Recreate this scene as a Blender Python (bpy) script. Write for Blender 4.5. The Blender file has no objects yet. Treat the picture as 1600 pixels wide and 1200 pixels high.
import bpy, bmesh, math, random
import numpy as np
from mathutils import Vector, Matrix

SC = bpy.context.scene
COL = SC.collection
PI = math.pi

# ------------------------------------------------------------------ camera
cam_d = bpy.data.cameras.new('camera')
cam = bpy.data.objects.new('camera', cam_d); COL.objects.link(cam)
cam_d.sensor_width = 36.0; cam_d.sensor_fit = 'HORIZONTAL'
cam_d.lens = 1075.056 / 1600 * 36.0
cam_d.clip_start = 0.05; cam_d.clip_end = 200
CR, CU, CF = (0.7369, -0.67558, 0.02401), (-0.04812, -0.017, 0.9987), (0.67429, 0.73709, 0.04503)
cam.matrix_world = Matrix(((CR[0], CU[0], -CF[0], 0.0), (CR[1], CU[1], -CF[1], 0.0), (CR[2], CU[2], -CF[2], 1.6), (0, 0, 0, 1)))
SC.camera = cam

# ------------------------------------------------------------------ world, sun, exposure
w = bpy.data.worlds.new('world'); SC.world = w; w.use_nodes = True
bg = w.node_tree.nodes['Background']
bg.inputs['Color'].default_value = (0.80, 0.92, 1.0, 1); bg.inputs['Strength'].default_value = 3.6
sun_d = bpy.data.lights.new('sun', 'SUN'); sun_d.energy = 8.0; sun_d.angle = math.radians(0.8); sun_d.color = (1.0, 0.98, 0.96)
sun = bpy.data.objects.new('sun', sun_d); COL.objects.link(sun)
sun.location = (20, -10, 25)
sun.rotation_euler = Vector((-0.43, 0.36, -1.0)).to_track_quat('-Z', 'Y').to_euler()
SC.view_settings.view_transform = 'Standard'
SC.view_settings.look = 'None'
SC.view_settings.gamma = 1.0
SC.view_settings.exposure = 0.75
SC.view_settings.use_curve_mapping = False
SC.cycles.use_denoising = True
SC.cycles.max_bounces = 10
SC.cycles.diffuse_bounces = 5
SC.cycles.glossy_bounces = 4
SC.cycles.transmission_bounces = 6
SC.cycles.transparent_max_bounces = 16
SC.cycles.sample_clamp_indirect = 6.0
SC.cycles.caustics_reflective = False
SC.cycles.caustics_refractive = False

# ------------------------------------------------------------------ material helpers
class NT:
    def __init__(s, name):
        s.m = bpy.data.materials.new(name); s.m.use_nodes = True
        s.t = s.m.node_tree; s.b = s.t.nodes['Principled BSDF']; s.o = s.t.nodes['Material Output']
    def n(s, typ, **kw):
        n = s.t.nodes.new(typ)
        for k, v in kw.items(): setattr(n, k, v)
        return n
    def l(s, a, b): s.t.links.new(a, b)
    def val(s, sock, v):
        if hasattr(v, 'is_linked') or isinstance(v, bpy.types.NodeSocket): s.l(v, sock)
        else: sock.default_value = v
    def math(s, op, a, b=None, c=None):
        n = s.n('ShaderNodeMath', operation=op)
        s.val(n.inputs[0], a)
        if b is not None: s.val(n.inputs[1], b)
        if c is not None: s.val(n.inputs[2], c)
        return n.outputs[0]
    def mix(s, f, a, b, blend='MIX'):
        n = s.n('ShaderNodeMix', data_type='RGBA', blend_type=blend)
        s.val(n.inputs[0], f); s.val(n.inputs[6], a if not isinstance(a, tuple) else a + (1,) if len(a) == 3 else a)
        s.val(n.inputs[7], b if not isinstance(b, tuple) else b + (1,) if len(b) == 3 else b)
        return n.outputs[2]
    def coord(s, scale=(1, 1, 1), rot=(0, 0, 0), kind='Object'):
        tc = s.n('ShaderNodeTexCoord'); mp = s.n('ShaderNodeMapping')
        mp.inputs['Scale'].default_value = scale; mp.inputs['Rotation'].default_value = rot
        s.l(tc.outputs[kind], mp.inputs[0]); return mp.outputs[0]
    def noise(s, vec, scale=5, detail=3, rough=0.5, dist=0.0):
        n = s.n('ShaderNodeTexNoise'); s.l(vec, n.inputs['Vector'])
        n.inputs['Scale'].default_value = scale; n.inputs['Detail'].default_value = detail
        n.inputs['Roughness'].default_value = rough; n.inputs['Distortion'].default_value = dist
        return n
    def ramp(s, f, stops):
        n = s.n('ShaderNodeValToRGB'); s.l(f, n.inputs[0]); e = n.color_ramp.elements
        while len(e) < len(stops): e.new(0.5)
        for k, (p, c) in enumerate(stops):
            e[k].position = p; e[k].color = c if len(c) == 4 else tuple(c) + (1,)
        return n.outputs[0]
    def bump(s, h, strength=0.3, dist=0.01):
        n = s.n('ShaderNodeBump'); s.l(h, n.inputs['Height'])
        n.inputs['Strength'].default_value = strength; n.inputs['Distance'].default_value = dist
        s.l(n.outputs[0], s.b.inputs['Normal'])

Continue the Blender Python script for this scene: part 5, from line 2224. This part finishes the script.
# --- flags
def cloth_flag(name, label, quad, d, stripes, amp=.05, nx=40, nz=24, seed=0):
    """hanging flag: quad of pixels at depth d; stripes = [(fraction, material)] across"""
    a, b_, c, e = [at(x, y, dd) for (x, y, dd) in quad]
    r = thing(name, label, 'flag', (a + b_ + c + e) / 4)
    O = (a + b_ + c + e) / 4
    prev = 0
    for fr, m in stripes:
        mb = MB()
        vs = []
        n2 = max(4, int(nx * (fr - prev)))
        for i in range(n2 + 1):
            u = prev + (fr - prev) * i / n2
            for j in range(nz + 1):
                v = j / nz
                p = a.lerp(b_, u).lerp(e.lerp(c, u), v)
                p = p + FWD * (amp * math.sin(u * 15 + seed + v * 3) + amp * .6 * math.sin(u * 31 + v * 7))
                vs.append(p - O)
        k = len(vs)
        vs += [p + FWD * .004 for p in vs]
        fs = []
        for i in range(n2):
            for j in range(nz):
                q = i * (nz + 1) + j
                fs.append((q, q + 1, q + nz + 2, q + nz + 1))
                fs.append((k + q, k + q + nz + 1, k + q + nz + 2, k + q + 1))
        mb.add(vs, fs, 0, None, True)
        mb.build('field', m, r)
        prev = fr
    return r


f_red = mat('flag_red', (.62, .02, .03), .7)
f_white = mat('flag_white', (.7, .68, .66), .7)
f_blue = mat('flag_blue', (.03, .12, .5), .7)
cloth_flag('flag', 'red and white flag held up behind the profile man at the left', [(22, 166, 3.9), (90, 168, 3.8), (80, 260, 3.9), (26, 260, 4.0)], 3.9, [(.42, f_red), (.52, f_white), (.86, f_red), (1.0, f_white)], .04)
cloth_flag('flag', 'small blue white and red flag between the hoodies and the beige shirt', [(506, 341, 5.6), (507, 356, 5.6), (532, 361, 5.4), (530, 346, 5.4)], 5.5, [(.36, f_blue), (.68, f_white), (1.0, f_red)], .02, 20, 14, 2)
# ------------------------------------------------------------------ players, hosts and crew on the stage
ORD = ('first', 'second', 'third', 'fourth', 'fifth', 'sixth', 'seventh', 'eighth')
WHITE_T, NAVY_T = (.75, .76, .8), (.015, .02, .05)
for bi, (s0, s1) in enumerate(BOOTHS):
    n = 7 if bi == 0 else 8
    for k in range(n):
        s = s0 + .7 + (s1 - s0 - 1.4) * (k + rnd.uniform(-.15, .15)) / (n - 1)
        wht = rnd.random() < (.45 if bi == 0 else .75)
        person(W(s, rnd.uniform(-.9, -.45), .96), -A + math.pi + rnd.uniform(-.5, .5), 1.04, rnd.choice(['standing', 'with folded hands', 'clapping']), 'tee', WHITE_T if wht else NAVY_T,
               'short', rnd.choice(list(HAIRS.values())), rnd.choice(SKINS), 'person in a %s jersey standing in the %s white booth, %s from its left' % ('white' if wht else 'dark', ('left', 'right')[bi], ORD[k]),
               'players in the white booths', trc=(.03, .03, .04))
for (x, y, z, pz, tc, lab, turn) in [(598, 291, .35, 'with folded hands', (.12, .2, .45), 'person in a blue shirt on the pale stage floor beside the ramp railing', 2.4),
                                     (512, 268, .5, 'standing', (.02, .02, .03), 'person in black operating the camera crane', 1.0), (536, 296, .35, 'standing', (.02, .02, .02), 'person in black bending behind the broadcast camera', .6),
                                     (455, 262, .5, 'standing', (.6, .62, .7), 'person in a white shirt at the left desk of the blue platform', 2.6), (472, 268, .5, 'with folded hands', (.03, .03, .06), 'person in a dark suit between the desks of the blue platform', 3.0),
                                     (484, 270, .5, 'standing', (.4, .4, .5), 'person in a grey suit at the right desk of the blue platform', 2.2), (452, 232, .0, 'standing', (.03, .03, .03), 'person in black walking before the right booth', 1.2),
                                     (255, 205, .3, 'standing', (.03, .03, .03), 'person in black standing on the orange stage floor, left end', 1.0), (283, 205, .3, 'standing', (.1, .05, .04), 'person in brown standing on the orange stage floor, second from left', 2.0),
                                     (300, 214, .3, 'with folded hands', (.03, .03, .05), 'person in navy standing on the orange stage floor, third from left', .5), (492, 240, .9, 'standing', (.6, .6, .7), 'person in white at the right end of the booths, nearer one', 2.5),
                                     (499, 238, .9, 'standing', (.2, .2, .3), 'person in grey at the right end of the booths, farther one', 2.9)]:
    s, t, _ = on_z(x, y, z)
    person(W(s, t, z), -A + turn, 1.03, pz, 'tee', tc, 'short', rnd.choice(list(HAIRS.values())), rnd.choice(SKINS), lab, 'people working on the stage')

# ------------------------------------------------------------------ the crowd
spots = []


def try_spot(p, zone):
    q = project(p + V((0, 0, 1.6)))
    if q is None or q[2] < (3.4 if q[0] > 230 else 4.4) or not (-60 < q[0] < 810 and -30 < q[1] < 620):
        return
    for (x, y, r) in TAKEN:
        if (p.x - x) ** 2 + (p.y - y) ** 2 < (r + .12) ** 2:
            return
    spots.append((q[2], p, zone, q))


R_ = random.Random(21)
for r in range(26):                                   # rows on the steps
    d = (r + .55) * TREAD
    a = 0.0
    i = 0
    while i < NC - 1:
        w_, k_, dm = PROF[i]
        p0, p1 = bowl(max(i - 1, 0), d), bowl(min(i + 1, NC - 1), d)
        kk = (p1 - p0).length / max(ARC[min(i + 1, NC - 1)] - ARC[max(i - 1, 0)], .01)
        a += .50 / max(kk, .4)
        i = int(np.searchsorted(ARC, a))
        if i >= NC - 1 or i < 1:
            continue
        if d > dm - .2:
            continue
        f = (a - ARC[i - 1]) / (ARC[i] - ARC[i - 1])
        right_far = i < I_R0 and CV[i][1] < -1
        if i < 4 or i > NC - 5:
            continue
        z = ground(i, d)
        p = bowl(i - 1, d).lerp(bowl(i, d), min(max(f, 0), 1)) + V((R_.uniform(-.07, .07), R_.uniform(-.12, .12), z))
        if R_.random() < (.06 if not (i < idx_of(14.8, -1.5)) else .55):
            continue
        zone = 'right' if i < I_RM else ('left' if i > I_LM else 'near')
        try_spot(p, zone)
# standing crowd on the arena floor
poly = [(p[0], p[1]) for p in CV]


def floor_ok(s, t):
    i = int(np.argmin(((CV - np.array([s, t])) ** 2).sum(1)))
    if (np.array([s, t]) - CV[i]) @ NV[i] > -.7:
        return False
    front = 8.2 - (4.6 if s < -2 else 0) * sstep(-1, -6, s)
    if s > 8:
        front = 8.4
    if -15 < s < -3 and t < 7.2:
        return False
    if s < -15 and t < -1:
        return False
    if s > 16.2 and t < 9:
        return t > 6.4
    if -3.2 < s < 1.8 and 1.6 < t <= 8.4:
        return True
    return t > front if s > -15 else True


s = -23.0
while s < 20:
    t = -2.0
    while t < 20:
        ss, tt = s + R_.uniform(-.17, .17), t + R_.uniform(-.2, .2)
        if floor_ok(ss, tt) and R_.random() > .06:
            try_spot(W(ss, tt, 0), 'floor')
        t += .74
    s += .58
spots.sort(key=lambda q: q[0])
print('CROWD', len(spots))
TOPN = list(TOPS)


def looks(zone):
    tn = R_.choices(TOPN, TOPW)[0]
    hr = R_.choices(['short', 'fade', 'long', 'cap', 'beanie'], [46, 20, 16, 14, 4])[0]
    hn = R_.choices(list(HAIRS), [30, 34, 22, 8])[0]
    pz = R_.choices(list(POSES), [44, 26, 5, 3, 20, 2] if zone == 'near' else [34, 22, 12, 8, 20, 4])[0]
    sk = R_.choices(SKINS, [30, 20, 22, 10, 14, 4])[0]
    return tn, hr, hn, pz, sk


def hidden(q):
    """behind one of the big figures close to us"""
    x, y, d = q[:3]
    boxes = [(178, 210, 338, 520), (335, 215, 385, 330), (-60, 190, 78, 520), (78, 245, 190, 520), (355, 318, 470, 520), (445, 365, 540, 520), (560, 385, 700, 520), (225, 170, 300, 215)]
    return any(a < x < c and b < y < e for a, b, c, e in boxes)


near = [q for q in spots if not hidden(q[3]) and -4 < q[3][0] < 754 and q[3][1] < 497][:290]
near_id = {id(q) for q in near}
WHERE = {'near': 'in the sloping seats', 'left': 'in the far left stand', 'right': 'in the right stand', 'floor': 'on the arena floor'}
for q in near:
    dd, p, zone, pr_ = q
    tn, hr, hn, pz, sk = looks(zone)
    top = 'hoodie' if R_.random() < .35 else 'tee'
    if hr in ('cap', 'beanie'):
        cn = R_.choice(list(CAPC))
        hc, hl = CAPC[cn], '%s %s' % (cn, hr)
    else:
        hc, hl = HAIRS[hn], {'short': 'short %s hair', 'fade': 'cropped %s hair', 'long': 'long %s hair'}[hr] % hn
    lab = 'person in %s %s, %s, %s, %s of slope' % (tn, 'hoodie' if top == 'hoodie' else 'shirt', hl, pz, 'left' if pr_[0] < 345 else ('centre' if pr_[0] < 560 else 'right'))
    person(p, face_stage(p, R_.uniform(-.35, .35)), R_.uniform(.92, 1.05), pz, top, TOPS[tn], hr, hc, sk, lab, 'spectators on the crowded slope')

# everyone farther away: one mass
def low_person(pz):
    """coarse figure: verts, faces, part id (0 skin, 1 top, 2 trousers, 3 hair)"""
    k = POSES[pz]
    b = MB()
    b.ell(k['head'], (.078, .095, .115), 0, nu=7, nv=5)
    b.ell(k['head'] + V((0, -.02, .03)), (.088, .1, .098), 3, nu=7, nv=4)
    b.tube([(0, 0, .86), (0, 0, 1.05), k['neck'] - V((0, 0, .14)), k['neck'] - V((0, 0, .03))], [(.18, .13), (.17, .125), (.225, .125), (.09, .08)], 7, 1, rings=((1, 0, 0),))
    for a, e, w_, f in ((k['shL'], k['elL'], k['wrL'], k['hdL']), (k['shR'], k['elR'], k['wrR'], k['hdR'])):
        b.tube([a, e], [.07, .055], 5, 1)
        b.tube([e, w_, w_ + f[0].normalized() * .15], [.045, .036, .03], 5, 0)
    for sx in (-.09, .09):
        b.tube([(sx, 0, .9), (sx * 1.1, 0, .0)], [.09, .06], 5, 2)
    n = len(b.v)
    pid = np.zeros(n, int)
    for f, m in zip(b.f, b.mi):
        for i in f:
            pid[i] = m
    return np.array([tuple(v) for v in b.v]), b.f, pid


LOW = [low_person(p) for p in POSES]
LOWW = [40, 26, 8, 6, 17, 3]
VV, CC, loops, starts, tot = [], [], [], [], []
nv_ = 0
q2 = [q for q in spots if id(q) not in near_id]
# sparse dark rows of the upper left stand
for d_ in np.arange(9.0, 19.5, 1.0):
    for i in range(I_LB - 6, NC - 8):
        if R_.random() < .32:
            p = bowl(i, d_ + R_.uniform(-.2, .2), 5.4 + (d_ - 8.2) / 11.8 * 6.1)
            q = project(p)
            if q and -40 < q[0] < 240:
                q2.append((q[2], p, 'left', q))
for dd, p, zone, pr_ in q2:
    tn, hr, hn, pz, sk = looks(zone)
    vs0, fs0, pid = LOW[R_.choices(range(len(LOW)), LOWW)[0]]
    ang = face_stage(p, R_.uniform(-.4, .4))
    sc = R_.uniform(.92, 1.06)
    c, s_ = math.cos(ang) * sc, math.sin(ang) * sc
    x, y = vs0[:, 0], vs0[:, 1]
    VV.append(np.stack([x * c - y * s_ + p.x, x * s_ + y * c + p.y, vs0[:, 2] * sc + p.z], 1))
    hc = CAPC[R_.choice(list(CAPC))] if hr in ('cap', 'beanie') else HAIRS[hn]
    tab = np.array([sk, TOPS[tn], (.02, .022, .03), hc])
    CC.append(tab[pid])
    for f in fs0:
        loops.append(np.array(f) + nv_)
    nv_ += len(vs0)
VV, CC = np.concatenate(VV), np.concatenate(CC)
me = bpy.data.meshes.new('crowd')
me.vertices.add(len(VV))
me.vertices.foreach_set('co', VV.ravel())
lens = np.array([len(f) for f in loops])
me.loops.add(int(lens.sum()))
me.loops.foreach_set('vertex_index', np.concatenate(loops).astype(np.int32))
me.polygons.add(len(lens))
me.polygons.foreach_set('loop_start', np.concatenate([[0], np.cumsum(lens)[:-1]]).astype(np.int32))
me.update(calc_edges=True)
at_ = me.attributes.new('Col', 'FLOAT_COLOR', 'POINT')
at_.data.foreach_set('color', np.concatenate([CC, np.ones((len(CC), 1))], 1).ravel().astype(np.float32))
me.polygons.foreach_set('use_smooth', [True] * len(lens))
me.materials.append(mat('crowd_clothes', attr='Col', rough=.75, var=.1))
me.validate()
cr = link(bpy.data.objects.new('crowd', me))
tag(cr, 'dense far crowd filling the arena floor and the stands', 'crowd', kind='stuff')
============================================================
▶ Set exercise
Return nothing but the lines from the first line of the listing through the line with "SC.camera = cam", please, keeping every one of them unchanged.

▶ Exercise result
Recreate this scene as a Blender Python (bpy) script. Write for Blender 4.5. The Blender file has no objects yet. Treat the picture as 1600 pixels wide and 1200 pixels high.
import bpy, bmesh, math, random
import numpy as np
from mathutils import Vector, Matrix

SC = bpy.context.scene
COL = SC.collection
PI = math.pi

# ------------------------------------------------------------------ camera
cam_d = bpy.data.cameras.new('camera')
cam = bpy.data.objects.new('camera', cam_d); COL.objects.link(cam)
cam_d.sensor_width = 36.0; cam_d.sensor_fit = 'HORIZONTAL'
cam_d.lens = 1075.056 / 1600 * 36.0
cam_d.clip_start = 0.05; cam_d.clip_end = 200
CR, CU, CF = (0.7369, -0.67558, 0.02401), (-0.04812, -0.017, 0.9987), (0.67429, 0.73709, 0.04503)
cam.matrix_world = Matrix(((CR[0], CU[0], -CF[0], 0.0), (CR[1], CU[1], -CF[1], 0.0), (CR[2], CU[2], -CF[2], 1.6), (0, 0, 0, 1)))
SC.camera = cam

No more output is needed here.